● Problem:
Output the data that follows exactly, line for line.

● Source material:
** BEGIN **

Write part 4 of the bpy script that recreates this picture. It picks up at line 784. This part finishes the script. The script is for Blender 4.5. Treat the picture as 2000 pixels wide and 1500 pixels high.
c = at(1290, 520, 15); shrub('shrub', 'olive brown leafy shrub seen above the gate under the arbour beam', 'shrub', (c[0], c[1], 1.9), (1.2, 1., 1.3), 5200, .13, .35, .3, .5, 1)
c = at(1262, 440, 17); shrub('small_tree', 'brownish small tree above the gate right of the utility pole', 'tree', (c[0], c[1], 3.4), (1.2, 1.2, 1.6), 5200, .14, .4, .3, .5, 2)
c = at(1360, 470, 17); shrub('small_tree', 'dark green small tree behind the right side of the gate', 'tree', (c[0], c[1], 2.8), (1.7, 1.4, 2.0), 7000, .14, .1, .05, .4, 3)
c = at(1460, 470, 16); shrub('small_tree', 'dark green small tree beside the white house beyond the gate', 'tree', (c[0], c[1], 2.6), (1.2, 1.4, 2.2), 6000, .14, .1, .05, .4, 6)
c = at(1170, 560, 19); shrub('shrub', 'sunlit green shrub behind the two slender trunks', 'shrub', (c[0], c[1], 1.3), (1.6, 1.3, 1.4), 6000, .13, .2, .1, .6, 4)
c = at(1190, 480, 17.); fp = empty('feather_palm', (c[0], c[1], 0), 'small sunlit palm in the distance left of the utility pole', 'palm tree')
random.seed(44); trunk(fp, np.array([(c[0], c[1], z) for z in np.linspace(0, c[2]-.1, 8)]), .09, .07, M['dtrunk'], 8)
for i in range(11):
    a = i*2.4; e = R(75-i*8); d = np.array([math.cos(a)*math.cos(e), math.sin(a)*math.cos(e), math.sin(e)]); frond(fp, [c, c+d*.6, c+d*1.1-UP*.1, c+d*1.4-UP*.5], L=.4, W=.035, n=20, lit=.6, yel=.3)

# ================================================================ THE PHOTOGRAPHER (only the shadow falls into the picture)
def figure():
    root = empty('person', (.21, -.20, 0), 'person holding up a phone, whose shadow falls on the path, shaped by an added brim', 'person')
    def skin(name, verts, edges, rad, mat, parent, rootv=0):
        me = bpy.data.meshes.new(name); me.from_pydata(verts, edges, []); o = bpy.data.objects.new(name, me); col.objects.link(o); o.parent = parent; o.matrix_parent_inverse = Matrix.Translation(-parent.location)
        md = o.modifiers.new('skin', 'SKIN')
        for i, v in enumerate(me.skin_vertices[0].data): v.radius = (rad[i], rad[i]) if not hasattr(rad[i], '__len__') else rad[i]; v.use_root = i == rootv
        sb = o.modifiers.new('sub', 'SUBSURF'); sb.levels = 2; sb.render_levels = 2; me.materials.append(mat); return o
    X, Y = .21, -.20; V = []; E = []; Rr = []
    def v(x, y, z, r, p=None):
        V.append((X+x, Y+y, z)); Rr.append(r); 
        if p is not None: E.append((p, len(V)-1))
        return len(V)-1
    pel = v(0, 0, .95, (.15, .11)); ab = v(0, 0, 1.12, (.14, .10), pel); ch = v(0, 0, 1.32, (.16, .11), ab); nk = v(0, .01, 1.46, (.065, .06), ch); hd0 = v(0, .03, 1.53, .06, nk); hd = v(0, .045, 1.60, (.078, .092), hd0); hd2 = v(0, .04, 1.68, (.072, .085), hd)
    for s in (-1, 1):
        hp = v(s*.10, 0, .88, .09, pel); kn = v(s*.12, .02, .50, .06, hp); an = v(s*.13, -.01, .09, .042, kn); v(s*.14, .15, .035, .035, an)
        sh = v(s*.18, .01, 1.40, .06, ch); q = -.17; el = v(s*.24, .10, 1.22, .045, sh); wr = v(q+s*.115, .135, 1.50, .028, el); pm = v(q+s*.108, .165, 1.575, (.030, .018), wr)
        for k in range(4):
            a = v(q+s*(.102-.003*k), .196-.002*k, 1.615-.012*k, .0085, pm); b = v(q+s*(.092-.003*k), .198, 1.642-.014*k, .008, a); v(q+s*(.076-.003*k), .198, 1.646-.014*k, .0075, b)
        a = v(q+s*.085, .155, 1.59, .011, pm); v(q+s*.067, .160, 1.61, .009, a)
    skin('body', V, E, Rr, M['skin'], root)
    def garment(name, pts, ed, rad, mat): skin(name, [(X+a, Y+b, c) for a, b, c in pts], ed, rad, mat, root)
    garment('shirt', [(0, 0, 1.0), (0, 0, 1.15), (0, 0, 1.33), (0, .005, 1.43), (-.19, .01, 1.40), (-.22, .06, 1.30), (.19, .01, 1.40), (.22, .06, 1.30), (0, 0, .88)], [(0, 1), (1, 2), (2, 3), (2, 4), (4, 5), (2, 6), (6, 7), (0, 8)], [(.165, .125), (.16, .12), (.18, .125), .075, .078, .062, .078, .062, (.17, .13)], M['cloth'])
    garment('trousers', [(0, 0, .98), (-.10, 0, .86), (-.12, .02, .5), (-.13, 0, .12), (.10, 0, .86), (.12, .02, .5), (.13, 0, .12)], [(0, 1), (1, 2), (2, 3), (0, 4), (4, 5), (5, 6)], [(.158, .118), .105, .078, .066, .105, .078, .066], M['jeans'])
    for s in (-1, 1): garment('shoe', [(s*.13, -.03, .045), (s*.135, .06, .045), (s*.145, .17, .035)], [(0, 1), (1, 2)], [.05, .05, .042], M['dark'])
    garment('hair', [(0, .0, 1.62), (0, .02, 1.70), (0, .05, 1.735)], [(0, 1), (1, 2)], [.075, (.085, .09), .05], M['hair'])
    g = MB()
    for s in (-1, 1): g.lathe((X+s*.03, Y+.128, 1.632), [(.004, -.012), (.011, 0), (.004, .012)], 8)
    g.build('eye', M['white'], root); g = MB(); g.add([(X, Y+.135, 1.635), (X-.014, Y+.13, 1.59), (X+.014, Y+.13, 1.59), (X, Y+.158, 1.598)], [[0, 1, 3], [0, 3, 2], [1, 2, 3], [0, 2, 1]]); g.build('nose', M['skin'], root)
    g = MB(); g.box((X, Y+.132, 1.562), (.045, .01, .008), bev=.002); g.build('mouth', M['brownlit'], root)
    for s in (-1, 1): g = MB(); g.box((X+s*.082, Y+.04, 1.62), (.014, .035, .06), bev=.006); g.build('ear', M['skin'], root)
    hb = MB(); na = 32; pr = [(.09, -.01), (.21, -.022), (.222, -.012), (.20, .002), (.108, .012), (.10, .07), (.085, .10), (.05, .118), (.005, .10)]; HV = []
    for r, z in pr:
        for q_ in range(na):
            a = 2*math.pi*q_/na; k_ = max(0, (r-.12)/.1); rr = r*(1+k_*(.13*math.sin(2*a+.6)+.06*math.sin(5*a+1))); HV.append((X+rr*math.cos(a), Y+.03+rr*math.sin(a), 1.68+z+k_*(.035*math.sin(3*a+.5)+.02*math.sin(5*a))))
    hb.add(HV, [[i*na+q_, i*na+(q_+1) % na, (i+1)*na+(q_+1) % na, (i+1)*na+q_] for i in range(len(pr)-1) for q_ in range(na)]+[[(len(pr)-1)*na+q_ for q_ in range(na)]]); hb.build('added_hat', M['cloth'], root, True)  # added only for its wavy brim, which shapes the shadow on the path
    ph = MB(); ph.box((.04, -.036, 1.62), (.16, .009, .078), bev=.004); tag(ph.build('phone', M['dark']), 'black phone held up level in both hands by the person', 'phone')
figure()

** END **

● Exercise response:
Write part 4 of the bpy script that recreates this picture. It picks up at line 784. This part finishes the script. The script is for Blender 4.5. Treat the picture as 2000 pixels wide and 1500 pixels high.
c = at(1290, 520, 15); shrub('shrub', 'olive brown leafy shrub seen above the gate under the arbour beam', 'shrub', (c[0], c[1], 1.9), (1.2, 1., 1.3), 5200, .13, .35, .3, .5, 1)
c = at(1262, 440, 17); shrub('small_tree', 'brownish small tree above the gate right of the utility pole', 'tree', (c[0], c[1], 3.4), (1.2, 1.2, 1.6), 5200, .14, .4, .3, .5, 2)
c = at(1360, 470, 17); shrub('small_tree', 'dark green small tree behind the right side of the gate', 'tree', (c[0], c[1], 2.8), (1.7, 1.4, 2.0), 7000, .14, .1, .05, .4, 3)
c = at(1460, 470, 16); shrub('small_tree', 'dark green small tree beside the white house beyond the gate', 'tree', (c[0], c[1], 2.6), (1.2, 1.4, 2.2), 6000, .14, .1, .05, .4, 6)
c = at(1170, 560, 19); shrub('shrub', 'sunlit green shrub behind the two slender trunks', 'shrub', (c[0], c[1], 1.3), (1.6, 1.3, 1.4), 6000, .13, .2, .1, .6, 4)
c = at(1190, 480, 17.); fp = empty('feather_palm', (c[0], c[1], 0), 'small sunlit palm in the distance left of the utility pole', 'palm tree')
random.seed(44); trunk(fp, np.array([(c[0], c[1], z) for z in np.linspace(0, c[2]-.1, 8)]), .09, .07, M['dtrunk'], 8)
for i in range(11):
    a = i*2.4; e = R(75-i*8); d = np.array([math.cos(a)*math.cos(e), math.sin(a)*math.cos(e), math.sin(e)]); frond(fp, [c, c+d*.6, c+d*1.1-UP*.1, c+d*1.4-UP*.5], L=.4, W=.035, n=20, lit=.6, yel=.3)

# ================================================================ THE PHOTOGRAPHER (only the shadow falls into the picture)
def figure():
    root = empty('person', (.21, -.20, 0), 'person holding up a phone, whose shadow falls on the path, shaped by an added brim', 'person')
    def skin(name, verts, edges, rad, mat, parent, rootv=0):
        me = bpy.data.meshes.new(name); me.from_pydata(verts, edges, []); o = bpy.data.objects.new(name, me); col.objects.link(o); o.parent = parent; o.matrix_parent_inverse = Matrix.Translation(-parent.location)
        md = o.modifiers.new('skin', 'SKIN')
        for i, v in enumerate(me.skin_vertices[0].data): v.radius = (rad[i], rad[i]) if not hasattr(rad[i], '__len__') else rad[i]; v.use_root = i == rootv
        sb = o.modifiers.new('sub', 'SUBSURF'); sb.levels = 2; sb.render_levels = 2; me.materials.append(mat); return o
    X, Y = .21, -.20; V = []; E = []; Rr = []
    def v(x, y, z, r, p=None):
        V.append((X+x, Y+y, z)); Rr.append(r); 
        if p is not None: E.append((p, len(V)-1))
        return len(V)-1
    pel = v(0, 0, .95, (.15, .11)); ab = v(0, 0, 1.12, (.14, .10), pel); ch = v(0, 0, 1.32, (.16, .11), ab); nk = v(0, .01, 1.46, (.065, .06), ch); hd0 = v(0, .03, 1.53, .06, nk); hd = v(0, .045, 1.60, (.078, .092), hd0); hd2 = v(0, .04, 1.68, (.072, .085), hd)
    for s in (-1, 1):
        hp = v(s*.10, 0, .88, .09, pel); kn = v(s*.12, .02, .50, .06, hp); an = v(s*.13, -.01, .09, .042, kn); v(s*.14, .15, .035, .035, an)
        sh = v(s*.18, .01, 1.40, .06, ch); q = -.17; el = v(s*.24, .10, 1.22, .045, sh); wr = v(q+s*.115, .135, 1.50, .028, el); pm = v(q+s*.108, .165, 1.575, (.030, .018), wr)
        for k in range(4):
            a = v(q+s*(.102-.003*k), .196-.002*k, 1.615-.012*k, .0085, pm); b = v(q+s*(.092-.003*k), .198, 1.642-.014*k, .008, a); v(q+s*(.076-.003*k), .198, 1.646-.014*k, .0075, b)
        a = v(q+s*.085, .155, 1.59, .011, pm); v(q+s*.067, .160, 1.61, .009, a)
    skin('body', V, E, Rr, M['skin'], root)
    def garment(name, pts, ed, rad, mat): skin(name, [(X+a, Y+b, c) for a, b, c in pts], ed, rad, mat, root)
    garment('shirt', [(0, 0, 1.0), (0, 0, 1.15), (0, 0, 1.33), (0, .005, 1.43), (-.19, .01, 1.40), (-.22, .06, 1.30), (.19, .01, 1.40), (.22, .06, 1.30), (0, 0, .88)], [(0, 1), (1, 2), (2, 3), (2, 4), (4, 5), (2, 6), (6, 7), (0, 8)], [(.165, .125), (.16, .12), (.18, .125), .075, .078, .062, .078, .062, (.17, .13)], M['cloth'])
    garment('trousers', [(0, 0, .98), (-.10, 0, .86), (-.12, .02, .5), (-.13, 0, .12), (.10, 0, .86), (.12, .02, .5), (.13, 0, .12)], [(0, 1), (1, 2), (2, 3), (0, 4), (4, 5), (5, 6)], [(.158, .118), .105, .078, .066, .105, .078, .066], M['jeans'])
    for s in (-1, 1): garment('shoe', [(s*.13, -.03, .045), (s*.135, .06, .045), (s*.145, .17, .035)], [(0, 1), (1, 2)], [.05, .05, .042], M['dark'])
    garment('hair', [(0, .0, 1.62), (0, .02, 1.70), (0, .05, 1.735)], [(0, 1), (1, 2)], [.075, (.085, .09), .05], M['hair'])
    g = MB()
    for s in (-1, 1): g.lathe((X+s*.03, Y+.128, 1.632), [(.004, -.012), (.011, 0), (.004, .012)], 8)
    g.build('eye', M['white'], root); g = MB(); g.add([(X, Y+.135, 1.635), (X-.014, Y+.13, 1.59), (X+.014, Y+.13, 1.59), (X, Y+.158, 1.598)], [[0, 1, 3], [0, 3, 2], [1, 2, 3], [0, 2, 1]]); g.build('nose', M['skin'], root)
    g = MB(); g.box((X, Y+.132, 1.562), (.045, .01, .008), bev=.002); g.build('mouth', M['brownlit'], root)
    for s in (-1, 1): g = MB(); g.box((X+s*.082, Y+.04, 1.62), (.014, .035, .06), bev=.006); g.build('ear', M['skin'], root)
    hb = MB(); na = 32; pr = [(.09, -.01), (.21, -.022), (.222, -.012), (.20, .002), (.108, .012), (.10, .07), (.085, .10), (.05, .118), (.005, .10)]; HV = []
    for r, z in pr:
        for q_ in range(na):
            a = 2*math.pi*q_/na; k_ = max(0, (r-.12)/.1); rr = r*(1+k_*(.13*math.sin(2*a+.6)+.06*math.sin(5*a+1))); HV.append((X+rr*math.cos(a), Y+.03+rr*math.sin(a), 1.68+z+k_*(.035*math.sin(3*a+.5)+.02*math.sin(5*a))))
    hb.add(HV, [[i*na+q_, i*na+(q_+1) % na, (i+1)*na+(q_+1) % na, (i+1)*na+q_] for i in range(len(pr)-1) for q_ in range(na)]+[[(len(pr)-1)*na+q_ for q_ in range(na)]]); hb.build('added_hat', M['cloth'], root, True)  # added only for its wavy brim, which shapes the shadow on the path
    ph = MB(); ph.box((.04, -.036, 1.62), (.16, .009, .078), bev=.004); tag(ph.build('phone', M['dark']), 'black phone held up level in both hands by the person', 'phone')
figure()